I had the great pleasure of launching our research series on safe shelter from sexual and gender-based violence in forced displacement contexts today at the UNHCR NGO Consultation in Geneva. This was the study I introduced in an IntLawGrrls post last June, as we were starting our data analysis.
IntLawGrrls might recall that the study was aimed at filling the gap between limited international guidance on safe shelter provision in forced displacement contexts and knowledge about what is and is not working on the ground. We had 3 main objectives:
- Identify and describe shelter models available to refugees, the internally displaced, and other migrants fleeing sexual and gender-based violence.
- Identify challenges experienced by staff and residents in these settings and document strategies used to respond to these challenges.
- Explore protection needs and options for particularly marginalized victim groups, such as male survivors, sexual minorities, and people with disabilities.

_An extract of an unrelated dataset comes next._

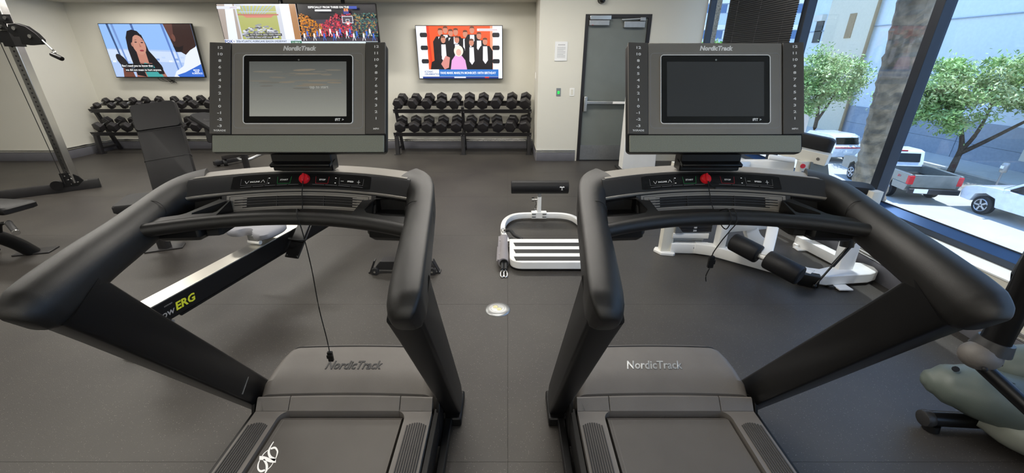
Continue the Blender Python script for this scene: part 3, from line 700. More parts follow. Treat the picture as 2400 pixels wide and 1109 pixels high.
    for sx in (-1, 1):
        tz = lambda y: 1.142+.18*(y-1.09)
        out = [(-.385, 1.060), (-.400, 1.10), (-.395, 1.18), (-.36, 1.25), (-.25, 1.25), (-.242, 1.214), (-.203, 1.206), (-.195, 1.12), (-.26, 1.095)]
        if sx*xc > 0:
            hs_ = [[(-.240, 1.215), (-.288, 1.130), (-.302, 1.119), (-.352, 1.103), (-.366, 1.112), (-.364, 1.18), (-.338, 1.225), (-.25, 1.236)], [(-.214, 1.202), (-.206, 1.198), (-.205, 1.140), (-.212, 1.131), (-.268, 1.122), (-.272, 1.130)]]
        else:
            hs_ = [[(-.366, 1.108), (-.370, 1.16), (-.358, 1.20), (-.336, 1.228), (-.246, 1.238), (-.236, 1.225), (-.226, 1.15), (-.236, 1.133), (-.29, 1.116)]]
        loops = [[(x_*(-sx), y_) for x_, y_ in L_] for L_ in [out]+hs_]
        m = M(); tri = tessellate_polygon([[V((a, b, 0)) for a, b in L_] for L_ in loops])
        allp = [p_ for L_ in loops for p_ in L_]; m.add([X(a, b, tz(b)) for a, b in allp], [tuple(q) for q in tri])
        L_ = loops[0]; k = len(L_); inn = [(a*.93-(-sx)*-.0, 1.12+(b-1.12)*.8) for a, b in L_]
        m.add([X(a, b, tz(b)) for a, b in L_]+[X(a, b, 1.118) for a, b in L_]+[X(a, b, 1.112) for a, b in inn], [(i, (i+1) % k, k+(i+1) % k, k+i) for i in range(k)]+[(k+i, k+(i+1) % k, 2*k+(i+1) % k, 2*k+i) for i in range(k)]+[tuple(range(2*k, 3*k))])
        tr_ = ob('cup_tray', m, m_smooth, t, sm=20)
        cbp = [(-.372, 1.09), (-.378, 1.23), (-.25, 1.24), (-.235, 1.20), (-.245, 1.10)]; cbp = [(u_*-sx, v_) for u_, v_ in cbp]
        cm_ = ((-.31)*-sx, 1.165)
        m = M().loft([[X(u_, v_, 1.125) for u_, v_ in cbp], [X(u_, v_, 1.085) for u_, v_ in cbp], [X(cm_[0]+(u_-cm_[0])*.8, cm_[1]+(v_-cm_[1])*.8, 1.068) for u_, v_ in cbp]]); ob('cup_body', m, m_smooth, tr_, bevel=.008)
        for L_ in loops[1:]:
            k = len(L_); m = M(); m.add([X(a, b, tz(b)+.0002) for a, b in L_]+[X(a, b, 1.078) for a, b in L_], [(i, (i+1) % k, k+(i+1) % k, k+i) for i in range(k)]+[tuple(range(k, 2*k))])
            ob('cup_well', m, m_dark, tr_, sm=20)
    # neck and display
    ob('display_neck', M().bb(xc-.095, xc+.095, 1.285, 1.335, 1.235, 1.31).box((xc, 1.29, 1.262), (.19, .05, .012), (.3, 0, 0)), m_smooth, t, bevel=.004)
    tau = math.radians(23.5); Cc = X(0.006 if xc < 0 else -.002, 1.334, 1.452)
    T = frame(Cc, (1, 0, 0), (0, math.sin(tau), math.cos(tau)), (0, -math.cos(tau), math.sin(tau)))
    W, H = .54, .342
    m = M(T); o_ = rrect(W, H, .014, 5); o2 = rrect(W*.9, H*.8, .014, 5)
    m.loft([[(a, b, -.045) for a, b in o2], [(a, b, -.018) for a, b in o_], [(a, b, -.004) for a, b in o_], [(a*.995, b*.992, 0) for a, b in o_]])
    dp = ob('display_shell', m, m_frame, t, sm=40)
    m = M(T); m.bb(-.2055, .2055, -.1125, .168, 0, .003); ob('face_plate', m, m_silverp, dp, bevel=.001)
    for sx in (-1, 1):
        m = M(T); m.loft([[(sx*.2075, -.1125, .0), (sx*.2075, .168, .0), (sx*.2075, .168, .006), (sx*.2075, -.1125, .006)], [(sx*.2685, -.1125, .0), (sx*.2685, .168, .0), (sx*.2685, .168, .0105), (sx*.2685, -.1125, .0105)]])
        ob('number_strip', m, m_strip, dp, bevel=.001, sm=0)
    m = M(T); m.bb(-.264, .264, -.168, -.1155, 0, .005); ob('speaker_grille', m, m_grille, dp, bevel=.003)
    nm = M(T); zz = lambda x: .0062+(abs(x)-.2075)*.074+.0006
    for i, s_ in enumerate(('12', '10', '8', '6', '5', '4', '3', '2', '1', '0', '-1', '-2', '-3')):
        text(nm, s_, .0108, lambda u, v_, w_, i=i: V((-.238+u, .1515-.0200*i+v_, zz(-.238+u)+w_)), bold=.0003, sx=1.6)
    text(nm, '%GRADE', .0075, lambda u, v_, w_: V((-.238+u, -.1025+v_, zz(-.238+u)+w_)), bold=.0002, sx=1.2); ob('incline_numbers', nm, m_print, dp, sm=0)
    nm = M(T)
    for i in range(12): text(nm, str(12-i), .0108, lambda u, v_, w_, i=i: V((.241+u, .1545-.0200*i+v_, zz(.241+u)+w_)), bold=.0003, sx=1.6)
    ob('speed_numbers', nm, m_print, dp, sm=0); nm = M(T)
    text(nm, 'MPH', .0075, lambda u, v_, w_: V((.241+u, -.0975+v_, zz(.241+u)+w_)), bold=.0002, sx=1.2); ob('unit_label', nm, m_print, dp, sm=0)
    nm = M(T); text(nm, 'NordicTrack', .0192, lambda u, v_, w_: V((u+.002, .1515+v_, .0036)), shear=.22, bold=.0010, sx=.98); ob('logo', nm, m_print, dp, sm=0)
    def ring(w_, h_, r, th, z0, z1, y, mm):
        a, b = rrect(w_, h_, r, 6), rrect(w_-2*th, h_-2*th, max(.001, r-th), 6)
        mm.loft([[(p_, q+y, z0) for p_, q in a], [(p_, q+y, z1) for p_, q in a], [(p_, q+y, z1) for p_, q in b], [(p_, q+y, z0) for p_, q in b]], cap=False, closed=True); return mm
    ob('outline', ring(.398, .232, .012, .0011, .0028, .0035, .022, M(T)), m_gprint, dp, sm=0)
    m = M(T); m.loft([[(a, b+.025, .002) for a, b in rrect(.335, .210, .009, 5)], [(a, b+.025, .0052) for a, b in rrect(.335, .210, .009, 5)]]); tb = ob('tablet', m, m_glassk, dp, sm=30)
    ob('tablet_rim', ring(.338, .213, .010, .0022, .002, .0064, .025, M(T)), m_print, tb)
    ob('webcam', M(T).cyl((.002, .1155, .0050), (.002, .1155, .0058), .0028), m_steel, tb)
    nm = M(T); text(nm, 'iFIT', .0110, lambda u, v_, w_: V((.122+u, -.0685+v_, .0056)), bold=.0004); text(nm, '>', .0110, lambda u, v_, w_: V((.138+u, -.0685+v_, .0056)), bold=.0002); ob('logo', nm, m_print, tb, sm=0)
    p = Pic(frame(T @ V((-.149, -.058, .0054)), (.298, 0, 0), (T.to_3x3() @ V((0, .298, 0))), (T.to_3x3() @ V((0, 0, 1)))))
    hh = .168/.298
    if lit:
        for i in range(28):
            f = i/28; g = 0x62+int(0x3a*abs(f-.0)) ; q = 1-f
            base = (84+58*q, 86+56*q, 84+50*q)  # lit picture; reflection and haze are painted into its grey
            p.poly([(0, hh*f), (1, hh*f), (1, hh*(f+1/28)), (0, hh*(f+1/28))], '%02x%02x%02x' % tuple(int(v_) for v_ in base))
        rnd = random.Random(3)
        for i in range(26):
            x, y = rnd.random()*.8+.1, hh*(.5+.38*rnd.random()); a = .05+.10*rnd.random()
            p.ell(x, y, min(a, x, 1-x), .004+.007*rnd.random(), rnd.choice(('67665f', '726d62', '7a7264', '6a6963', '736e63')), 12, rnd.uniform(-.04, .04))
        p.txt('tap to start', .72, hh*.53, .042, 'a8a8a0')
    else:
        p.rect(0, 0, 1, hh, '2e3133')  # ceiling reflection put in as a grey glow on the blank screen
    ob('screen', p, m_lcd_on if lit else m_lcd_off, tb, sm=0)
    # safety cord with clip
    m = M(); k0 = c_+nn*.016
    bx = 0.0 if xc < 0 else .035
    if xc < 0:
        pth = [k0, k0+V((.002, -.012, -.02)), X(.006, 1.236, 1.176), X(.012, 1.205, 1.130), X(.022, 1.165, 1.148), X(.034, 1.135, 1.158), X(.045, 1.108, 1.143), X(.052, 1.106, 1.10), X(.055, 1.108, .98), X(.052, 1.108, .84), X(.056, 1.108, .72), X(.056, 1.108, .665)]
        e = pth[-1]
    else:
        pth = [k0, k0+V((.002, -.012, -.02)), X(-.008, 1.236, 1.176), X(-.002, 1.20, 1.132), X(.004, 1.165, 1.148), X(.006, 1.135, 1.158), X(.004, 1.108, 1.138), X(.0, 1.115, 1.105), X(.0, 1.15, 1.108), X(.010, 1.160, 1.135), X(.020, 1.135, 1.160), X(.020, 1.106, 1.132), X(.008, 1.110, 1.10), X(-.006, 1.110, 1.075), X(-.018, 1.110, 1.05), X(-.026, 1.110, 1.03), X(-.027, 1.110, 1.018)]
        e = pth[-1]
        m.tube(smoothpath([k0, k0+V((.006, -.01, -.018)), k0+V((.022, -.014, -.030))], 4), .0014, 6); m.sph(k0+V((.024, -.014, -.031)), .004)
        m.tube(smoothpath([e+V((-.0, 0, -.04)), e+V((-.006, 0, -.065)), e+V((-.002, 0, -.085))], 4), .0016, 6)
    m.tube(smoothpath(pth, 6), .0016, 6); cdn = ob('safety_cord', m, m_cord, t, sm=60)
    ob('cord_clip', M().box(e+V((0, 0, -.018)), (.016, .010, .038)).box(e+V((0, -.006, -.016)), (.020, .003, .014)).sph(e, .0045), m_smooth, cdn, bevel=.001)
    return t
def lcd(name, st, rough):
    m = picmat(name, st, rough); m.node_tree.nodes['Principled BSDF'].inputs['Coat Weight'].default_value = .6
    return m
m_lcd_on = lcd('hazy_lit_lcd', .9, .12); m_lcd_off = lcd('sleeping_lcd_sheen', .6, .08)
tl = treadmill(-.65, 'left treadmill, grey lit screen and white emblem on its belt', True)
tr2 = treadmill(.64, 'right treadmill, dark blank screen, nearest the windows', False)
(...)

To learn more about the above, we interviewed safe shelter residents, safe shelter staff, and key informants in Colombia, Haiti, Kenya, and Thailand in the first half of 2012. The case-study research culminated in five reports: four country reports and one comparative report. All are available here on the Human Rights Center website.
One of our key findings was the great diversity of existing safe shelter mechanisms – even beyond traditional safe houses. Other data concerned the tremendous work being done under shockingly constrained resources. Of course, we also documented recurrent challenges related to resource limitations, security and emotional support needs of shelter STAFF as well as residents, limited transition options, the need for community buy-in, and the lack of coordination among shelter programs – especially between mainstream safe shelters and those serving refugees or IDPs.
In addition, we noted some of the ethical and political challenges that can arise in the provision of focused protection of a few, while in the midst of general deprivation.
Finally, we marked critical protection gaps – particularly around LGBT persons, male survivors, and persons with serious health conditions.
Protection solutions must be context-specific. For this reason, our recommendations are circumspect; we tried not to overstep the bounds of our data. Hopefully, our exploratory study in four very distinct countries will nonetheless shed light on what is and what is not working well in those contexts, and what strategies might be helpful in similar circumstances.
So far, the heads of UNHCR’s Policy Development and Evaluation Service and the Division of International Protection have welcomed the research and say it will directly impact their thinking and programming on protection from sexual and gender-based violence. We hope so. We also hope for similar openness as we bring our research back to providers and policymakers in each case study country this month – we’ll then share their grassroots-level updates, feedback, and additional recommendations with UNHCR headquarters again in July when we’re done.